NFL gets set to hire and train replacement officials for the 2012 season

Doug Farrar

With no current agreement between the NFL and the NFL Referees Association, and negotiations toward a new agreement proceeding more slowly than it takes Ed Hochuli to explain a holding call, the league has taken steps to put replacement refs in place for the 2012 season. We first reported this a few weeks back based on a story written by Alex Marvez of Fox Sports (with a few ideas as to who could best take the place of certain high-profile officials, including Mr. Hochuli), but things are getting pretty real between the NFL and NFLRA. The two sides had been negotiating a new agreement since last October, but the NFL's side is led by Jeff Pash (the league's King of Rhetoric) and Ray Anderson (the NFL's King of Minutiae), so we can only imagine how those sessions have gone.

"Negotiations with the NFL Referees Association on a new collective bargaining agreement remain unresolved and the previous CBA has expired," the league said in a statement on Monday. "Therefore, in order to ensure that there is no disruption to NFL games this season we will proceed immediately with the hiring and training of replacement officials.
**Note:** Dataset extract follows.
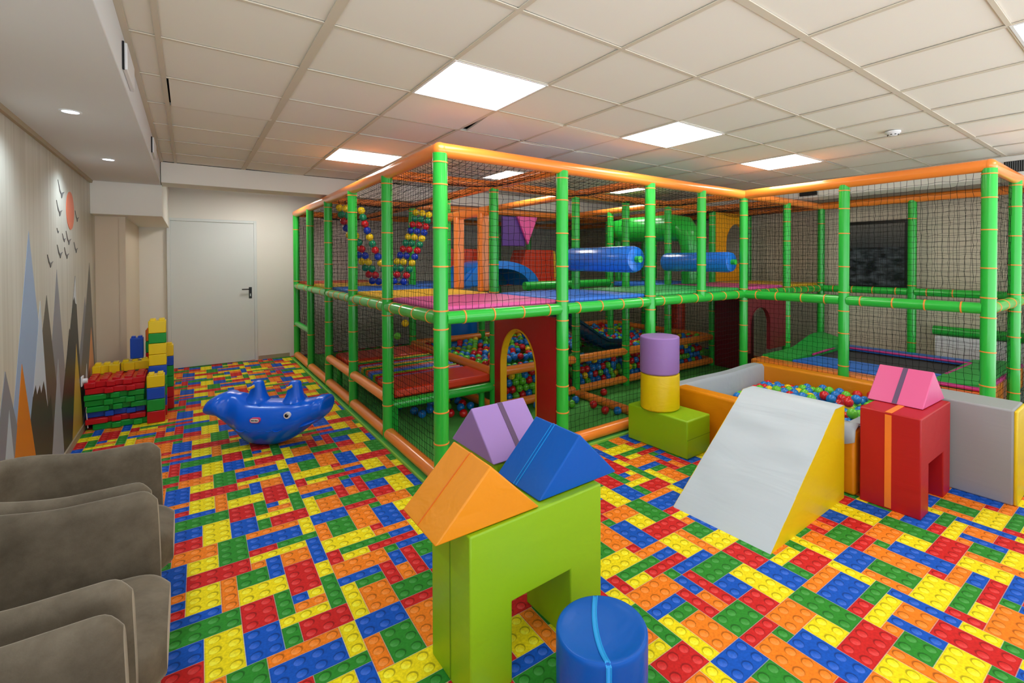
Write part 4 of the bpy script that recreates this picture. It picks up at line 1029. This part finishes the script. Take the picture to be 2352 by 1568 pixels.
# ---------------------------------------------------------------- rocking whale
def whale():
    t = thing('whale_rocker', 'glossy blue plastic whale-shaped rocker on the brick carpet', 'rocking toy', (.46, 4.93, 0))
    C0 = Vector((.472+.101, 4.735-.077, 0)); ax = Vector((.795, -.607, 0)); lat = Vector((.607, .795, 0)); S_ = 1/1590
    SX = lambda p: (p-1180)*S_*(1.02 if p < 1180 else .83)
    prof = [(336, 655, 765, .06), (339, 632, 780, .09), (350, 605, 792, .12), (385, 568, 798, .145), (450, 528, 806, .165), (520, 500, 822, .175), (580, 490, 885, .165), (650, 505, 985, .13), (740, 520, 1065, .14), (820, 560, 1130, .17),
            (900, 590, 1172, .185), (1000, 600, 1195, .19), (1100, 604, 1200, .19), (1200, 604, 1197, .19), (1300, 602, 1180, .19), (1400, 600, 1150, .185), (1500, 600, 1112, .18), (1600, 602, 1062, .175),
            (1700, 592, 1000, .165), (1780, 585, 945, .155), (1850, 572, 905, .15), (1910, 552, 880, .15), (1970, 548, 850, .14), (2015, 545, 820, .135), (2038, 552, 795, .125), (2050, 575, 765, .10), (2056, 610, 725, .06)]
    def cr(p0, p1, p2, p3, t): return .5*(2*p1+(p2-p0)*t+(2*p0-5*p1+4*p2-p3)*t*t+(3*p1-p0-3*p2+p3)*t*t*t)
    fine = []
    for i in range(len(prof)-1):
        q = [prof[max(0, i-1)], prof[i], prof[i+1], prof[min(len(prof)-1, i+2)]]
        for k in range(4): fine.append(tuple(cr(*(v[c] for v in q), k/4) for c in range(4)))
    prof = fine+[prof[-1]]
    n = 36; rings = []
    for px, tp, bt, w in prof:
        z1 = (1200-tp)*S_; z0 = max((1200-bt)*S_, 0)+.002; s = SX(px)
        cz, hh = (z0+z1)/2, (z1-z0)/2; ring = []
        for k in range(n):
            a = 2*pi*k/n; ca, sa = cos(a), sin(a)
            wx = abs(ca)**.78*(1 if ca > 0 else -1); wz = abs(sa)**.72*(1 if sa > 0 else -1)
            ww = w*(.72+.28*min(1, (wz+1)*1.2)) if wz < 0 else w*(1-.16*wz)
            ring.append(C0+ax*s+lat*(ww*wx)+Vector((0, 0, cz+hh*wz)))
        rings.append(ring)
    g = MB(); vs = [p for r_ in rings for p in r_]; fs = []
    for i in range(len(rings)-1):
        for k in range(n): fs.append((i*n+k, i*n+(k+1) % n, (i+1)*n+(k+1) % n, (i+1)*n+k))
    fs += [tuple(range(n)), tuple(range((len(rings)-1)*n, len(rings)*n))[::-1]]
    g.add(vs, fs); g.build('body', 'plastic_blue', t, smooth='all')
    # lower jaw
    jr = []
    for px, tp, bt, w in ((1560, 985, 1040, .10), (1640, 900, 985, .13), (1720, 870, 968, .14), (1820, 850, 940, .135), (1900, 830, 905, .11), (1960, 820, 870, .07), (1985, 830, 850, .02)):
        z1, z0, s = (1215-tp)*S_, (1215-bt)*S_, SX(px); cz, hh = (z0+z1)/2, (z1-z0)/2
        jr.append([C0+ax*s+lat*(w*cos(2*pi*k/16))+Vector((0, 0, cz+hh*sin(2*pi*k/16))) for k in range(16)])
    g = MB(); fs = []
    for i in range(len(jr)-1):
        for k in range(16): fs.append((i*16+k, i*16+(k+1) % 16, (i+1)*16+(k+1) % 16, (i+1)*16+k))
    fs += [tuple(range(16)), tuple(range((len(jr)-1)*16, len(jr)*16))[::-1]]
    g.add([p for r_ in jr for p in r_], fs).build('jaw', 'plastic_blue', t, smooth='all', subsurf=1)
    # two backrest pillars with handle pegs
    for x0, x1, t0, t1 in ((760, 1120, 893, 1018), (1335, 1650, 1438, 1580)):
        rr = []
        for f, zz in ((0, 625), (.12, 590), (.32, 545), (.55, 480), (.8, 410), (.93, 362), (1, 348)):
            e = f**.55; a_ = x0+(t0-x0)*e; b_ = x1+(t1-x1)*e
            if f == 1: a_ += 22; b_ -= 22
            wl = .10*(1-e)+.042*e-(.012 if f == 1 else 0)
            m_, h_ = (a_+b_)/2, (b_-a_)/2*S_*1.02
            rr.append([C0+ax*(SX(m_)+h_*cos(2*pi*k/20))+lat*(wl*sin(2*pi*k/20))+Vector((0, 0, (1200-zz)*S_)) for k in range(20)])
        fs = []
        for i in range(len(rr)-1):
            for k in range(20): fs.append((i*20+k, i*20+(k+1) % 20, (i+1)*20+(k+1) % 20, (i+1)*20+k))
        fs += [tuple(range((len(rr)-1)*20, len(rr)*20))]
        MB().add([p for r_ in rr for p in r_], fs).build('handle_pillar', 'plastic_blue', t, smooth='all', subsurf=1)
        c = C0+ax*(SX((t0+t1)/2-15))+Vector((0, 0, (1200-412)*S_))
        for s_ in (-1, 1):
            MB().tube([c+lat*s_*.035, c+lat*s_*.115, c+lat*s_*.12], [.011, .013, .009], 14).build('handle_peg', 'peg', t, smooth=True)
            MB().tube([c+lat*s_*.03, c+lat*s_*.046], .017, 14).build('peg_collar', 'white', t, smooth=True)
    # eyes and sticker: small discs set on the flank, facing out and a little up
    def disc(s, z, r, m_, name, side, off, sq=1, par=None, n_=28, pts=None):
        w_ = None
        nrm = (lat*side*-1).normalized()
        c = C0+ax*s+Vector((0, 0, z))-lat*side*off
        up = Vector((0, 0, 1)); g = MB()
        P = pts or [(r*cos(2*pi*k/n_)*sq, r*sin(2*pi*k/n_)) for k in range(n_)]
        vs = [c+ax*p[0]*1+up*p[1]+nrm*(.003) for p in P]+[c+ax*p[0]+up*p[1]-nrm*.02 for p in P]; m = len(P)
        g.add(vs, [tuple(range(m)), tuple(range(m, 2*m))[::-1]]+[(i, (i+1) % m, m+(i+1) % m, m+i) for i in range(m)])
        return g.build(name, m_, par or t)
    for side in (1, -1):
        s = SX(1555); z = (1200-735)*S_
        e = disc(s, z, .026, 'white', 'eye', side, .176); disc(s-.001, z, .015, 'black', 'pupil', side, .1785, par=e); disc(s+.006, z+.008, .004, 'white', 'eye_glint', side, .18, par=e)
    # maker's sticker
    s = SX(1088); z = (1200-792)*S_
    def pill(w_, h_):
        P = []
        for k in range(9): a_ = -pi/2+pi*k/8; P.append((w_-h_+h_*cos(a_), h_*sin(a_)))
        for k in range(9): a_ = pi/2+pi*k/8; P.append((-w_+h_+h_*cos(a_), h_*sin(a_)))
        return P
    M['sticker_pink'] = mat('sticker_pink', (226, 70, 110), .4)
    a_ = disc(s, z, 0, 'sticker_pink', 'sticker', 1, .1885, pts=pill(.041, .020)); disc(s, z, 0, 'white', 'sticker_face', 1, .1900, pts=pill(.035, .0145), par=a_)
    cu = bpy.data.curves.new('sticker_text', 'FONT'); cu.body = 'little tikes'; cu.size = .0135; cu.align_x = 'CENTER'; cu.align_y = 'CENTER'; cu.extrude = .0008; cu.offset = .0003
    cu.materials.append(M['black']); o = bpy.data.objects.new('tmp', cu); COL.objects.link(o); bpy.context.view_layer.update()
    me = bpy.data.meshes.new_from_object(o); bpy.data.objects.remove(o); o = bpy.data.objects.new('sticker_text', me); COL.objects.link(o)
    c = C0+ax*s+Vector((0, 0, z))-lat*.1938
    Rm = Matrix((ax, Vector((0, 0, 1)), -lat)).transposed().to_4x4()
    o.parent = a_; o.matrix_local = Matrix.Translation(c-W(a_)) @ Rm
    # scalloped ridge along the flank
    for side in (-1,):
        for k in range(5):
            s = SX(905+k*122); z = (1200-915)*S_
            pp = [C0+ax*(s+.042*q)+Vector((0, 0, z-.016*sin(pi*(q+1)/2)*1.2))+lat*side*(.183-.02*(0)) for q in (-1, -.6, -.2, .2, .6, 1)]
            MB().tube(pp, .0045, 8).build('scallop', 'plastic_blue', t, smooth=True)
whale()

# ---------------------------------------------------------------- toy bricks
def brick(label, col, x0, x1, y0, y1, z0, z1, studs=(2, 2), front=None, grp=None, side='top'):
    t = thing('toy_brick', label, 'toy brick', ((x0+x1)/2, (y0+y1)/2, z0), grp)
    m = LEGO[col]; MB().box(x0+.001, x1-.001, y0, y1, z0+.001, z1-.001).build('body', m, t, bevel=.006, seg=2)
    nx, ny = studs; sm = []
    def stud(*q): MB().box(*q).build('stud', m, t, bevel=.005)
    if nx:
        for i in range(nx):
            for j in range(ny):
                cx_, cy_ = x0+(x1-x0)*(i+.5)/nx, y0+(y1-y0)*(j+.5)/ny; r_x, r_y = (x1-x0)/nx*.32, (y1-y0)/ny*.32
                stud(cx_-r_x, cx_+r_x, cy_-r_y, cy_+r_y, z1-.004, z1+.018)
    if front:
        for f0, f1 in front: stud(x0+(x1-x0)*f0, x0+(x1-x0)*f1, y0-.035, y0+.004, z0+.004, z1-.004)
    return t
W3 = ('lowest', 'second from the bottom', 'third from the bottom', 'fourth from the bottom', 'fifth from the bottom', 'sixth from the bottom', 'seventh from the bottom', 'topmost')
CNM = dict(R='red', G='green', B='blue', Y='yellow', O='orange')
# flat bricks lying in the pile by the wall
lay = [('G', -.72, -.30, .0), ('R', -.765, -.345, .02), ('B', -.77, -.35, .03), ('G', -.755, -.335, .02), ('G', -.77, -.355, .0), ('G', -.772, -.352, .015), ('R', -.765, -.35, -.01), ('R', -.77, -.345, .02)]
z = .002
for k, (c, a, b, dy) in enumerate(lay):
    hgt = .0555
    ft = [(.32, .47), (.68, .84)] if k % 2 == 0 else [(.0, .36), (.42, .58), (.72, 1)]
    if k == 7: ft = [(.0, .18), (.35, .5), (.62, .78)]
    brick('long flat %s brick in the low pile by the wall, %s' % (CNM[c], W3[k]), c, a, b, 6.02+dy, 6.40, z, z+hgt, (0, 0) if k < 7 else (5, 4), ft, 'long flat bricks in the low pile'); z += hgt
brick('yellow long brick lying across the back of the red pile, left', 'Y', -.76, -.56, 6.42, 6.55, .44, .53, (3, 1), [(0, .3), (.6, 1)], 'yellow bricks behind the red pile')
brick('yellow long brick lying across the back of the red pile, right', 'Y', -.555, -.34, 6.42, 6.55, .45, .54, (3, 1), [(.1, .5)], 'yellow bricks behind the red pile')
brick('pale brick under the yellow ones at the back of the pile', 'B', -.76, -.34, 6.42, 6.55, .002, .44, (0, 0), None)
brick('upright blue brick with notched top standing on the yellow row', 'B', -.487, -.383, 6.45, 6.55, .56, .77, (2, 1), None)
# near tower
zs = 0.002
for k, (c, hh) in enumerate((('R', .112), ('G', .112), ('B', .112), ('Y', .115))):
    brick('%s brick of the short tower nearest the camera, %s' % (CNM[c], ('lowest', 'second from the bottom', 'third from the bottom', 'topmost')[k]), c, -.335, -.2, 5.95, 6.10, zs, zs+hh, (0, 0) if k < 3 else (2, 2), None, 'bricks of the short front tower'); zs += hh+.001
# tall tower
zs = .002
seqt = [('R', .10), ('B', .10), ('G', .10), ('G', .10), ('B', .105), ('Y', .11), ('Y', .11), ('G', .10), ('Y', .125)]
for k, (c, hh) in enumerate(seqt):
    brick('%s brick of the tallest tower, %s' % (CNM[c], ('lowest', 'second from the bottom', 'third from the bottom', 'fourth from the bottom', 'fifth from the bottom', 'sixth, lower of two yellow together', 'seventh, upper of two yellow together', 'eighth from the bottom', 'topmost')[k]), c, -.33, -.19, 6.18, 6.31, zs, zs+hh, (0, 0) if k < 8 else (2, 2), None, 'bricks of the tallest tower'); zs += hh+.001
# slim right tower
zs = .002
for k, (c, hh) in enumerate((('R', .12), ('R', .11), ('G', .11), ('G', .11), ('B', .10), ('Y', .12))):
    brick('%s brick of the slim tower on the right, %s' % (CNM[c], ('lowest', 'second from the bottom', 'third from the bottom', 'fourth from the bottom', 'fifth from the bottom', 'topmost')[k]), c, -.21, -.14, 6.42, 6.53, zs, zs+hh, (0, 0) if k < 5 else (1, 2), None, 'bricks of the slim right tower'); zs += hh+.001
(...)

"Our goal is to maintain the highest quality of officiating for our teams, players and fans, including proper enforcement of the playing rules and efficient management of our games ... We have great respect for our officials and in keeping with that view have made a proposal that includes substantial increases in compensation for all game officials."

The statement also said that regional training for replacement officials will begin this month. No specific word on where that pool will come from, but we can assume that there may be some former NFL refs involved, and perhaps some from the NCAA ranks. As long as the NFL stays the heck away from whatever it is the PAC-12 has officiating games, they might actually be able to pull this off.

The two sides will continue to negotiate  "under the auspices of the Federal Mediation and Conciliation Service," per the NFL, but that's not how the NFLRA sees it.

From NFLRA lead negotiator Mike Arnold:

After only two sessions with a Federal Mediator, the NFL today terminated negotiations and announced the recruitment of amateur referees as replacements. We learned that they sent out letters to potential replacements on Saturday and Sunday before we even finished our negotiating session with the Federal Mediator.

Additionally, the NFL's negotiators took fewer than five minutes to review the NFLRA's offer, which requested increases smaller than those the League agreed to in 2006, before walking away from the bargaining table.

It is now clear the League never intended to work toward a fair agreement, even through mediation.  There are no additional negotiating sessions currently scheduled. However, our organization's professional referees will continue preparing for the 2012 NFL season to the best of their abilities, despite the NFL's refusal to provide them with vital training and educational materials. It is unfortunate that as referees' responsibilities are expanded that the NFL would jeopardize player health and safety and the integrity of the game by seeking amateur, underqualified referees to administer professional games.

And if that sounds very much like the statements the NFLPA put out during the 2011 lockout ... well, the NFL Players Association would most likely agree. Its Monday statement:

The NFL Players Association is concerned about the NFL's decision to lock out professional referees and recruit scabs to serve as referees in NFL games for the 2012 season.

In 2011, the NFL tasked officials with increased responsibilities in protecting player health and safety, and its search for scabs undermines that important function.

Professional athletes require professional referees, and we believe in the NFL Referees Association's trained first responders. The NFLPA will continue to monitor the league's actions in this situation.

With all due respect for the need to flag-wave in any labor negotiation, it's a little different with NFL officials. They don't work full-time, many have made serious money in other endeavors, such as law and insurance, and it isn't as if the quality of officiating has drastically increased in the last few years. Between Hochuli's windiness, Mike Carey's penalty clusters in the name of facetime, the immortal Jeff Triplette, and the wild swings in penalty numbers between crews in general, the league's current officials may need "scabs" to come in and actually prove that their expertise is truly irreplaceable. When you're Aaron Rodgers or DeMarcus Ware, the argument is quite a bit easier to make.

In other words, the refs don't have much leverage until and unless their replacements mess everything up, and both sides know it.